By Shanoor Seervai
Sooni Taraporevala is always photographing, from the changing streets of Mumbai to her family on quiet evenings at home. "My kids are fed up. They're like stars warding off paparazzi," she says. "But they love looking back at old pictures."
These old pictures include shots of the Parsi community, Zoroastrians who emigrated from Persia to India and to which Ms. Taraporevala and her family belong.
On March 5, her exhibition "Parsis" opened in Mumbai. It depicts Parsis with the remarkable sensitivity of an insider who seeks to include others. It is a tribute of sorts to her family and extended family— friends, neighbors, and members of the shrinking but close-knit community.
The photographs move seamlessly from busy outdoor spaces to the quiet intimacy of living rooms and times of devotion.
Many were first published in 2000, in "Parsis: A Photographic Journey." Ms. Taraporevala says she avoided controversy in her book, but with the exhibition she included photographs that could provoke debate about changing attitudes and practices.
An image of filmmaker Dinaz Stafford, during her traditional wedding to Matt Black, a non-Parsi, challenges orthodox notions that disapprove of marriage outside the community, particularly for women. "But the exhibition is a personal statement, not a political one," said Ms. Taraporevala. "It's my way of explaining who the Parsis are to the rest of the world."
She also captures the eccentricity and humor of the community. In one photograph, an old Parsi man fumbles around the pocket of his dagli, a white waistcoat, on Bhaji Gully (vegetable lane), clutching three oranges and balancing a papaya in the other hand. He remains oblivious to the bemused fruit and vegetable vendors watching him. The fruit looks like it could fall and roll out of frame at any instant, but whether or not he would chase after it is left up to the viewer's imagination.
To convey a more serious dimension of being Zoroastrian, Ms. Taraporevala takes her camera into agiarys, or fire temples, which remain inaccessible to non-Parsis. This dismantles some of the mystery shrouding Parsi places of worship and at the same time gently reminds the viewer that different faiths bump against each other in Mumbai, a city that prides itself on religious pluralism.
Another quintessentially Mumbai image depicts a Parsi man holding the Zend Avesta, the religion's holy book, to his head as he prays beside two bare-chested Brahmin priests on Marine Drive.
The exhibition includes pictures from Ms. Taraporevala's own life. In one, her grandfather seems to be admonishing the shopkeeper at Jaora Fountain Pen Depot as he tries to get an old pen repaired. "He had to raise his voice because he couldn't hear very well," Ms. Taraporevala explains. The finger-wagging urgency takes on a fresh vulnerability, but the indignation on her grandfather's face remains comic.

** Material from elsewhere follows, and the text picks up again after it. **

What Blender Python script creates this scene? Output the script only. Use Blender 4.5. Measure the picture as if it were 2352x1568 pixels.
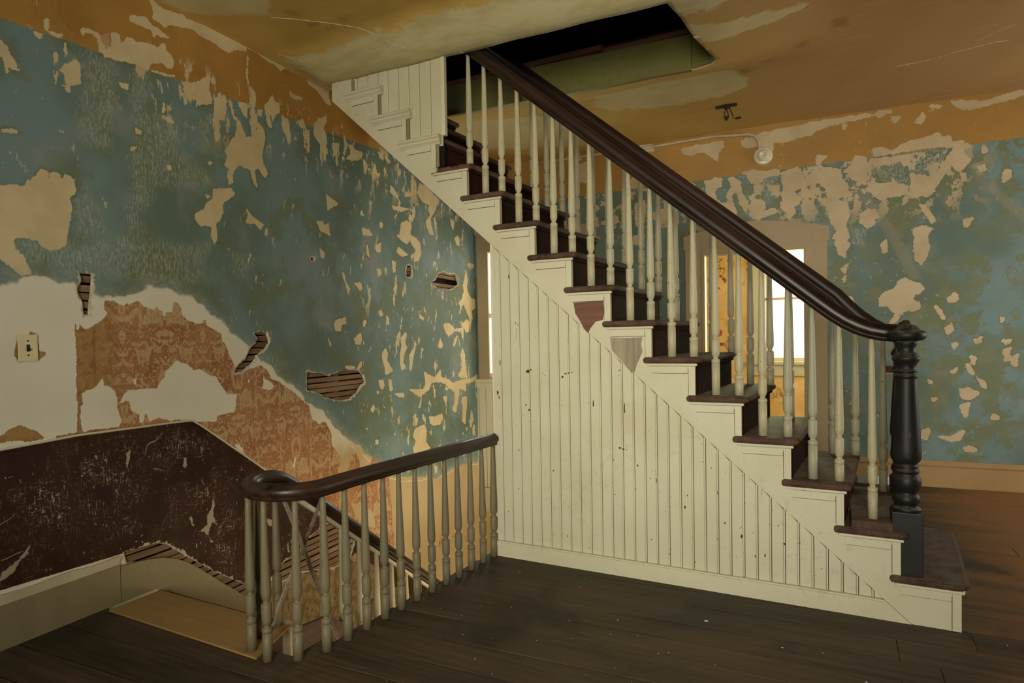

Black and white gives way to color, which in turn gives way to digital—"a switch I made kicking and screaming," Ms. Taraporevala says—but even recent photographs seem a relic of 1980s Bombay. Perhaps because of her instinct to photograph older people, or the endurance of certain customs and clothes, the exhibition evokes nostalgia for a less frantic way of life.
Ms. Taraporevala has long felt compelled to clarify her Parsi heritage within notions of "Indian-ness."
"A writer once said to me that the Parsis have the worst PR," she said. "Outside Bombay, the bastion of unchanging Parsi-hood, no one knows much about how we have contributed to India."
With her exhibition, Ms. Taraporevala invites everyone to experience, for a little while, being Parsi.
"Parsis" is on display Monday to Saturday from 11 a.m. to 7 p.m. at Chemould Prescott Road, 3rd floor, Queens Mansion, G. Talwatkar Marg, Fort, Mumbai 400 001. The show ends on April 6.